I replaced the bathroom ceiling light recently but since I did this, it is permanently switched on and if you flick the switch to turn it off, it trips the upstairs lighting trip switch at the fuse box.

I thought that connecting live to live, neutral to neutral and earth to earth would give the desired behaviour but not the case. I took a photo of how it was wired up before I even touched anything (below).

enter image description here

As you can see there are three live/neutral and earth wires coming from the ceiling. I wasn't too sure what the purpose of the white terminal block was which seems to link up two neutrals from the ceiling which I would have thought would just do the same as putting all three into the brown terminal block.

Anyway, it is an incredibly tight space to work with the amount of cables here but I am assuming I would need to rewire it up exactly as it was before as per the photo? I'd be interested to know why it needs to be like so (I tried searching online but there are so many various scenarios I thought it would be easier to just explain my case with picture here).

There is just one light switch for this bathroom light.

  • 1
    Hint: look up "switch loop" Oct 1, 2017 at 12:11
  • does it blow the CB if there's no bulb when switched?
    – dandavis
    Oct 1, 2017 at 22:26

1 Answer 1


Well you can see how they set this up. The old lamp goes into the back side of terminals 2 and 4, and that's it, done.
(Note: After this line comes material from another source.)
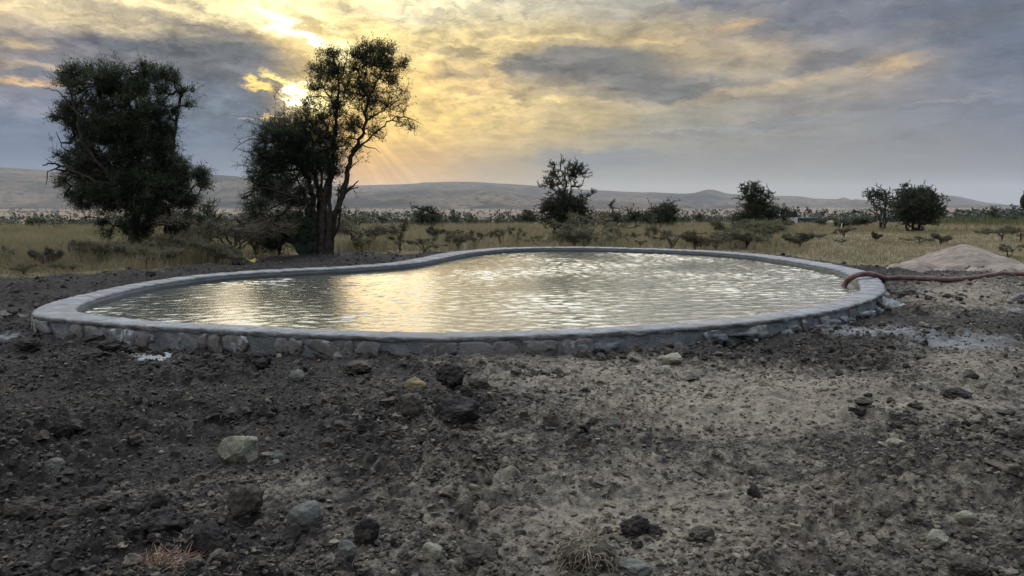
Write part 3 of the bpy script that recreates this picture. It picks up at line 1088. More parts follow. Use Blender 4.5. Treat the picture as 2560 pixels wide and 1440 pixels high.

I have no idea what would possess you to mess with any other wires, in the photo it's right.

Left to right the four terminals are

  • always-hot (from supply, to other load, and to switch)
  • neutral (from supply, to other load) and on the other side to lamp.
  • earth (from supply, to other load, to switch, and to rose)
  • switched-hot (from switch) and on the other side to lamp.

Put it back and you should be fine.

The odd little white splice simply appears to be because the black wire is too short.